No dia 7 de setembro de 2022, o Brasil completou dois séculos como país independente. Ainda que a história da busca por soberania abra espaço para fatos e processos ocorridos longe das margens do Riacho do Ipiranga – isto é, não se limitando à versão oficial, cujo símbolo é o grito de independência proferido por Dom Pedro I –, todas as narrativas têm um ponto em comum: a anulação do papel das mulheres que contribuíram para a emancipação do País.
Ao UM BRASIL, uma realização da FecomercioSP, as historiadoras Heloisa Starling, brasileira, e Isabel Corrêa da Silva, portuguesa, apontam como as mulheres foram “esquecidas” nos documentos que registraram a desvinculação da emergente nação sul-americana dos ditames do reino de Portugal.
“A melhor maneira de apagar o protagonismo da mulher é esquecê-la”, destaca Heloisa, que, recentemente, lançou, em parceria com Antonia Pellegrino, o livro Independência do Brasil: as mulheres que estavam lá.
A autora, além disso, enfatiza a dificuldade em localizar as mulheres nas páginas da história nacional. “Está tudo apagado, não tem documento”, frisa Heloisa.
Isabel Corrêa, por sua vez, afirma que, em Portugal, os registros disponíveis sobre a Independência brasileira também suprimem o protagonismo feminino durante as primeiras décadas do século 19.

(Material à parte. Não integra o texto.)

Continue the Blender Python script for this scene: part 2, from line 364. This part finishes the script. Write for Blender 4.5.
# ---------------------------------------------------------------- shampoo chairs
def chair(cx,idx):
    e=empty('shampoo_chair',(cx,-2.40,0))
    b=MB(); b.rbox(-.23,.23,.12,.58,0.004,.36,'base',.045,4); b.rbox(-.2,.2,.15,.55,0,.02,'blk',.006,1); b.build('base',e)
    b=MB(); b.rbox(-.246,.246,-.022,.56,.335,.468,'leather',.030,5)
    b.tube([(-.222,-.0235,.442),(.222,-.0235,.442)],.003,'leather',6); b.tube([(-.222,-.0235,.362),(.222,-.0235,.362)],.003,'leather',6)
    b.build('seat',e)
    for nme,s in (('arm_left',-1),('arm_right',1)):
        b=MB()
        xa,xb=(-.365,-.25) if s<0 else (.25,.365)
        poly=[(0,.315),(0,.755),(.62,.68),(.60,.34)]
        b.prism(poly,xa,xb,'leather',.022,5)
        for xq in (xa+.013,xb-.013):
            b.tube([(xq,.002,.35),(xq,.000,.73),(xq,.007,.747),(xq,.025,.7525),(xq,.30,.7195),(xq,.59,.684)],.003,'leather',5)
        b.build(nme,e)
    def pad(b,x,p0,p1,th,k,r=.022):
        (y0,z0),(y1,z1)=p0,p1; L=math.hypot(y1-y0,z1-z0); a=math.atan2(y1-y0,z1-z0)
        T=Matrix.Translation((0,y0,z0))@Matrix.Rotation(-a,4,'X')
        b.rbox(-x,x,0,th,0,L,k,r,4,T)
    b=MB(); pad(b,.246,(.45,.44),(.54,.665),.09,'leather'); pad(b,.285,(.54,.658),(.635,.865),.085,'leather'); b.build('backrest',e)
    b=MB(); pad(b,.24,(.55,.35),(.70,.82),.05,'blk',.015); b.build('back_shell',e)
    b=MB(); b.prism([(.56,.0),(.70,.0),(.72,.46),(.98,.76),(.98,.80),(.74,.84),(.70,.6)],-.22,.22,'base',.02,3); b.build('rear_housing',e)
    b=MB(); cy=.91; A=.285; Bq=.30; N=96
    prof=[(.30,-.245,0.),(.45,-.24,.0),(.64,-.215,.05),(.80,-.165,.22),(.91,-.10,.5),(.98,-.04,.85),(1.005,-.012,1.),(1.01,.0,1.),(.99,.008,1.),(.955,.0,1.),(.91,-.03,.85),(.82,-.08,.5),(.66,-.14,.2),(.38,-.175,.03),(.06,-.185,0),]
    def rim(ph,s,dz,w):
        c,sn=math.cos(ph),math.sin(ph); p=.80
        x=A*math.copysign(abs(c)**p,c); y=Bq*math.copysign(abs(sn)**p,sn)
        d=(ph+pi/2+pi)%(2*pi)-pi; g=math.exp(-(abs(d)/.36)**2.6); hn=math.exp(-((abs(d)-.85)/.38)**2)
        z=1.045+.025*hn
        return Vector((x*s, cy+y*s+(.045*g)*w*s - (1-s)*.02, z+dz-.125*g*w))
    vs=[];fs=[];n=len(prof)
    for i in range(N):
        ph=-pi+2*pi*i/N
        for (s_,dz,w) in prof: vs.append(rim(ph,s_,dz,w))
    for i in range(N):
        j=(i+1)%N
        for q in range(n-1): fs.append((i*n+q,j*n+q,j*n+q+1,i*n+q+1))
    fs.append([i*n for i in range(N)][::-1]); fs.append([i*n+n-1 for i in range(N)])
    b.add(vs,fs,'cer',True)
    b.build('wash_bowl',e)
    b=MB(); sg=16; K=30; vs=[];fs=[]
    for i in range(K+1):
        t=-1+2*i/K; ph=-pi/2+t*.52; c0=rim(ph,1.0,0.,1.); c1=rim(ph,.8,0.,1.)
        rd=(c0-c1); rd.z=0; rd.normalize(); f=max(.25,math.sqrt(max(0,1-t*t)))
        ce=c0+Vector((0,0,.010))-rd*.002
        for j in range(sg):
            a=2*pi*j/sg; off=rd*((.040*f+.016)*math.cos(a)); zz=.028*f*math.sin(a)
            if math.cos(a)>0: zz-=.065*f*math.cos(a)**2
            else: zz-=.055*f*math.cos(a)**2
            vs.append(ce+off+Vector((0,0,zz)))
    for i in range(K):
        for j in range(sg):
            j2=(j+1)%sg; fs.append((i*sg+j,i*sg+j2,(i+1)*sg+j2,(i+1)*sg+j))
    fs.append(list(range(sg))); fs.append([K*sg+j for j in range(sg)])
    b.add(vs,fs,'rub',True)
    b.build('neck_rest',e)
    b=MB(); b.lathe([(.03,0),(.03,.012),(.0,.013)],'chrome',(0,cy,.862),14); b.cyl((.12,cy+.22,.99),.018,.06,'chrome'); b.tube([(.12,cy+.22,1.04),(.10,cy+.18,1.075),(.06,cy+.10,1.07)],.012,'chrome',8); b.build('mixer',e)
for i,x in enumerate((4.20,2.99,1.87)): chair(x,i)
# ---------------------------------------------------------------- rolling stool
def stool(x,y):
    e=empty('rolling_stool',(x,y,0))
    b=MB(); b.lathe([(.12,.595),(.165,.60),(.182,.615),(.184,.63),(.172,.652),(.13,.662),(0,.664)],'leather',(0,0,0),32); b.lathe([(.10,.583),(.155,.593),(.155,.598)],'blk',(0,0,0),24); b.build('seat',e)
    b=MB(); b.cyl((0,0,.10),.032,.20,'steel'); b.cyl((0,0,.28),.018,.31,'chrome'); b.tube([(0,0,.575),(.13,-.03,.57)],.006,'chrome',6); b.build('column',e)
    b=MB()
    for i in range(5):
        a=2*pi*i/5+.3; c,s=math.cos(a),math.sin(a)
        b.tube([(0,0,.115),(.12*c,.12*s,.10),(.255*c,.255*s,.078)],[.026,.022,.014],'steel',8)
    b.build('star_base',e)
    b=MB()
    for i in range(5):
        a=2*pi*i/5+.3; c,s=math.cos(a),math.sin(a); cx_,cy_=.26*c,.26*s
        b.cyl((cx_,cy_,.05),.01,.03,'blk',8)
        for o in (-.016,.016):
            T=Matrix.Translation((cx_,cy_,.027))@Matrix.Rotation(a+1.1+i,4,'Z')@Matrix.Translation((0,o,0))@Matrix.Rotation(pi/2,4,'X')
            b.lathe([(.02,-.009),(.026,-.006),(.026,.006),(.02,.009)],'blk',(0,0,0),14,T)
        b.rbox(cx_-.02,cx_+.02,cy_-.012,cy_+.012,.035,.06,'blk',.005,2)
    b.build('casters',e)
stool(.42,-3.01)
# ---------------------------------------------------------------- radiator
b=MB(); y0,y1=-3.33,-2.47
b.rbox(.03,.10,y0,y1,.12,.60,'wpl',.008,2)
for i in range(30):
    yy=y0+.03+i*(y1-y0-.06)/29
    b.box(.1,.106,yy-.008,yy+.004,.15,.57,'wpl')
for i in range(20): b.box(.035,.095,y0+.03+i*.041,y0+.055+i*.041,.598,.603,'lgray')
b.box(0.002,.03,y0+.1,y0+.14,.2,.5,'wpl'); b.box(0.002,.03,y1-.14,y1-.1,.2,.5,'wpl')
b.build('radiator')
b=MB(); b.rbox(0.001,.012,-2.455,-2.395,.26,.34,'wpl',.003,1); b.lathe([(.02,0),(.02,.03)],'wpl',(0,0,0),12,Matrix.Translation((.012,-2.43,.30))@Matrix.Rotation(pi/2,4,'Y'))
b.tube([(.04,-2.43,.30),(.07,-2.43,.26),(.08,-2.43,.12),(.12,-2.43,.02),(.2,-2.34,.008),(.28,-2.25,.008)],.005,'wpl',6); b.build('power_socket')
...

“Buscar a história das mulheres, mesmo aqui em Portugal, é um desespero. Onde estão as fontes? É a história do silêncio”, frisa Isabel.
Além da falta de documentação, Heloisa salienta que a história de algumas mulheres foram alteradas por descendentes, com o intuito de torná-las donas de casa, atividade que lhes seria digna, tendo em vista que participar da política seria “atravessar a fronteira mais proibida”.
“O mais complicado é que os descendentes dessas mulheres fizeram o favor de trazê-las de volta para a esfera doméstica. Então, eles fazem a história. (…) A mulher que participa da Conjuração Mineira, por exemplo, não sabemos o rosto dela. Não existem sequer descrições dela, se era loira ou morena”, ressalta.
Independência além do Ipiranga
No debate, as historiadoras também pontuam fatos que circundam a declaração oficial de Independência.
Segundo Isabel, Dom Pedro I (chamado, em Portugal, de Dom Pedro IV), ao anunciar a soberania brasileira, não se desvinculou completamente do trono lusitano.
“É uma espécie de guerra que tenho nos últimos tempos, da declaração da verdade: Dom Pedro não foi rei de Portugal e do Brasil [por] dois meses. Ele foi rei de Portugal e do Brasil durante quase dois anos”, indica.
“Durante os anos de 1826, 1827 e mesmo 1828, toda a legislação produzida em Portugal é em nome de Dom Pedro IV. Ele é rei de Portugal durante dois anos. E a regência de Dona Isabel Maria, irmã de Dom Pedro e de Dom Miguel, ocorre em nome do irmão, e não em nome da sobrinha”, explica, referindo-se a Maria II, filha de Pedro I que, conforme a abdicação do pai, deveria assumir o trono português.
Ademais, Heloisa ressalta que o “projeto vitorioso de Independência, capitaneado por Pedro I”, mantém a monarquia e a escravidão. Contudo, processos emancipatórios desvinculados do aparato real ocorriam em algumas regiões do País.
“Quando olhamos para esta questão das relações com Portugal, estamos olhando para um projeto que dá continuidade a uma monarquia – e com a mesma casa. É por isso que essa é uma das razões pelas quais vemos a história só por um lado. Talvez valha a pena olhar para o que está além do Ipiranga”, reflete a historiadora brasileira.